[start Exercise inputs]
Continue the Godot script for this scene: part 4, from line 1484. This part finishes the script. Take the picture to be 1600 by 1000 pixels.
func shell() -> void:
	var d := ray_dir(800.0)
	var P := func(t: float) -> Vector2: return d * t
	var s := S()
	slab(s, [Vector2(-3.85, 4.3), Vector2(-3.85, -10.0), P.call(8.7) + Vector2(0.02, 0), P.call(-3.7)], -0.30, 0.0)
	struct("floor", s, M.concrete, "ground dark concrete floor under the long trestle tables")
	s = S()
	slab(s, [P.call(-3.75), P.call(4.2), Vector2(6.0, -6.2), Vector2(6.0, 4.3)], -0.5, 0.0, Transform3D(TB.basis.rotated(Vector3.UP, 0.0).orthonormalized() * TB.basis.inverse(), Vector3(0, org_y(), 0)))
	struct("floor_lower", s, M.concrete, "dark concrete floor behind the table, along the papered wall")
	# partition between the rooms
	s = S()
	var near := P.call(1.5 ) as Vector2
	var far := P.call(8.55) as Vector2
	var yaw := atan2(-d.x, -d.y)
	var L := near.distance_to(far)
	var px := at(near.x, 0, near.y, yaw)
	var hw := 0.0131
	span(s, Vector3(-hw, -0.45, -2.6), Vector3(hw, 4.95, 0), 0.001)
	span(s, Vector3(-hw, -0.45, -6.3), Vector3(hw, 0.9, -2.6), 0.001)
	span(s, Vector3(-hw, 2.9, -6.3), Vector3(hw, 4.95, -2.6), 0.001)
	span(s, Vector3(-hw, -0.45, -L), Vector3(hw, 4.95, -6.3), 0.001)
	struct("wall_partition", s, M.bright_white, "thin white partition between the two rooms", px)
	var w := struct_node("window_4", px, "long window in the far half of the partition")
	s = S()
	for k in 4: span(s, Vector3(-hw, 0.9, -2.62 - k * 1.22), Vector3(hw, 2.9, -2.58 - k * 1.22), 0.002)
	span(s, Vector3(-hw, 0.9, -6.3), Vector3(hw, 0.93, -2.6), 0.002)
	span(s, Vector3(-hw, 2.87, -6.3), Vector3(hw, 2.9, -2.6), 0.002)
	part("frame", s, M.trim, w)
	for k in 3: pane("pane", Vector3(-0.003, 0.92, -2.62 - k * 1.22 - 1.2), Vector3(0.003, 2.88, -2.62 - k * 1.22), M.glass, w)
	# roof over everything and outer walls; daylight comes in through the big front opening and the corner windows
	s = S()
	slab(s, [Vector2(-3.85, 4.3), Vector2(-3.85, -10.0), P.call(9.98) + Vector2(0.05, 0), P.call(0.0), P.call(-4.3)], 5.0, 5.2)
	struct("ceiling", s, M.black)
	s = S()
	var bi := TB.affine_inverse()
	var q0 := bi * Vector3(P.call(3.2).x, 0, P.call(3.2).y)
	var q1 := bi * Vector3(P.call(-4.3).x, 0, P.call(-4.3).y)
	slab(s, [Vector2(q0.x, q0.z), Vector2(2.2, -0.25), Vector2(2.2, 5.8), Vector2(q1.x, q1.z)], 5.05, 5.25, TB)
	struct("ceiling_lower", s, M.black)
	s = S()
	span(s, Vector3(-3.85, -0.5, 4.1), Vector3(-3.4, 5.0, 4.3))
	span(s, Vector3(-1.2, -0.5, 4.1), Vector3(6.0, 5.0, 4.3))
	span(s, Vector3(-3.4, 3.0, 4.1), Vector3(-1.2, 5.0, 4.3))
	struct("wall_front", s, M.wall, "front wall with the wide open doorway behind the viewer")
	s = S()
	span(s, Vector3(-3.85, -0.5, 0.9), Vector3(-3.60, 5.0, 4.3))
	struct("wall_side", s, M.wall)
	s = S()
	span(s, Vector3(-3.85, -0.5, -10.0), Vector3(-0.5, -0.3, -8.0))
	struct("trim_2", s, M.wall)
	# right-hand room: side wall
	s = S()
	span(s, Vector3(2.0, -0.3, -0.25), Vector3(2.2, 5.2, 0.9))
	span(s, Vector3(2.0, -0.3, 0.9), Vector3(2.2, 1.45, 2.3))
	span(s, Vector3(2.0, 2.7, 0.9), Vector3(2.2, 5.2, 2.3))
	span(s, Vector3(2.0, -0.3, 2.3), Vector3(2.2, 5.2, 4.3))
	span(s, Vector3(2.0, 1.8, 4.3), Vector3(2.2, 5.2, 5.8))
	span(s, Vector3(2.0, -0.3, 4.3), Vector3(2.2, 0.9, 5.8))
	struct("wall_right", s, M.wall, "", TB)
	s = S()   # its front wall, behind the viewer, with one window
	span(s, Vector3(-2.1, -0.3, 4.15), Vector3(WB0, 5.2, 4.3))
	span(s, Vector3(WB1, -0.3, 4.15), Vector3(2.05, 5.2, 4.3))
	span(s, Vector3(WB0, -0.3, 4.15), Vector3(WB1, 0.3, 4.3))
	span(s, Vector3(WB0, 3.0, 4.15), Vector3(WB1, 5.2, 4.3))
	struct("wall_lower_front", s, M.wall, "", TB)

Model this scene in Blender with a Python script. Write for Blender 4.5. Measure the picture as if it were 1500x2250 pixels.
[end Exercise inputs]
• **What you have to do**
Write all of the records out again exactly.

• **Output for this task**
Continue the Godot script for this scene: part 4, from line 1484. This part finishes the script. Take the picture to be 1600 by 1000 pixels.
func shell() -> void:
	var d := ray_dir(800.0)
	var P := func(t: float) -> Vector2: return d * t
	var s := S()
	slab(s, [Vector2(-3.85, 4.3), Vector2(-3.85, -10.0), P.call(8.7) + Vector2(0.02, 0), P.call(-3.7)], -0.30, 0.0)
	struct("floor", s, M.concrete, "ground dark concrete floor under the long trestle tables")
	s = S()
	slab(s, [P.call(-3.75), P.call(4.2), Vector2(6.0, -6.2), Vector2(6.0, 4.3)], -0.5, 0.0, Transform3D(TB.basis.rotated(Vector3.UP, 0.0).orthonormalized() * TB.basis.inverse(), Vector3(0, org_y(), 0)))
	struct("floor_lower", s, M.concrete, "dark concrete floor behind the table, along the papered wall")
	# partition between the rooms
	s = S()
	var near := P.call(1.5 ) as Vector2
	var far := P.call(8.55) as Vector2
	var yaw := atan2(-d.x, -d.y)
	var L := near.distance_to(far)
	var px := at(near.x, 0, near.y, yaw)
	var hw := 0.0131
	span(s, Vector3(-hw, -0.45, -2.6), Vector3(hw, 4.95, 0), 0.001)
	span(s, Vector3(-hw, -0.45, -6.3), Vector3(hw, 0.9, -2.6), 0.001)
	span(s, Vector3(-hw, 2.9, -6.3), Vector3(hw, 4.95, -2.6), 0.001)
	span(s, Vector3(-hw, -0.45, -L), Vector3(hw, 4.95, -6.3), 0.001)
	struct("wall_partition", s, M.bright_white, "thin white partition between the two rooms", px)
	var w := struct_node("window_4", px, "long window in the far half of the partition")
	s = S()
	for k in 4: span(s, Vector3(-hw, 0.9, -2.62 - k * 1.22), Vector3(hw, 2.9, -2.58 - k * 1.22), 0.002)
	span(s, Vector3(-hw, 0.9, -6.3), Vector3(hw, 0.93, -2.6), 0.002)
	span(s, Vector3(-hw, 2.87, -6.3), Vector3(hw, 2.9, -2.6), 0.002)
	part("frame", s, M.trim, w)
	for k in 3: pane("pane", Vector3(-0.003, 0.92, -2.62 - k * 1.22 - 1.2), Vector3(0.003, 2.88, -2.62 - k * 1.22), M.glass, w)
	# roof over everything and outer walls; daylight comes in through the big front opening and the corner windows
	s = S()
	slab(s, [Vector2(-3.85, 4.3), Vector2(-3.85, -10.0), P.call(9.98) + Vector2(0.05, 0), P.call(0.0), P.call(-4.3)], 5.0, 5.2)
	struct("ceiling", s, M.black)
	s = S()
	var bi := TB.affine_inverse()
	var q0 := bi * Vector3(P.call(3.2).x, 0, P.call(3.2).y)
	var q1 := bi * Vector3(P.call(-4.3).x, 0, P.call(-4.3).y)
	slab(s, [Vector2(q0.x, q0.z), Vector2(2.2, -0.25), Vector2(2.2, 5.8), Vector2(q1.x, q1.z)], 5.05, 5.25, TB)
	struct("ceiling_lower", s, M.black)
	s = S()
	span(s, Vector3(-3.85, -0.5, 4.1), Vector3(-3.4, 5.0, 4.3))
	span(s, Vector3(-1.2, -0.5, 4.1), Vector3(6.0, 5.0, 4.3))
	span(s, Vector3(-3.4, 3.0, 4.1), Vector3(-1.2, 5.0, 4.3))
	struct("wall_front", s, M.wall, "front wall with the wide open doorway behind the viewer")
	s = S()
	span(s, Vector3(-3.85, -0.5, 0.9), Vector3(-3.60, 5.0, 4.3))
	struct("wall_side", s, M.wall)
	s = S()
	span(s, Vector3(-3.85, -0.5, -10.0), Vector3(-0.5, -0.3, -8.0))
	struct("trim_2", s, M.wall)
	# right-hand room: side wall
	s = S()
	span(s, Vector3(2.0, -0.3, -0.25), Vector3(2.2, 5.2, 0.9))
	span(s, Vector3(2.0, -0.3, 0.9), Vector3(2.2, 1.45, 2.3))
	span(s, Vector3(2.0, 2.7, 0.9), Vector3(2.2, 5.2, 2.3))
	span(s, Vector3(2.0, -0.3, 2.3), Vector3(2.2, 5.2, 4.3))
	span(s, Vector3(2.0, 1.8, 4.3), Vector3(2.2, 5.2, 5.8))
	span(s, Vector3(2.0, -0.3, 4.3), Vector3(2.2, 0.9, 5.8))
	struct("wall_right", s, M.wall, "", TB)
	s = S()   # its front wall, behind the viewer, with one window
	span(s, Vector3(-2.1, -0.3, 4.15), Vector3(WB0, 5.2, 4.3))
	span(s, Vector3(WB1, -0.3, 4.15), Vector3(2.05, 5.2, 4.3))
	span(s, Vector3(WB0, -0.3, 4.15), Vector3(WB1, 0.3, 4.3))
	span(s, Vector3(WB0, 3.0, 4.15), Vector3(WB1, 5.2, 4.3))
	struct("wall_lower_front", s, M.wall, "", TB)

Model this scene in Blender with a Python script. Write for Blender 4.5. Measure the picture as if it were 1500x2250 pixels.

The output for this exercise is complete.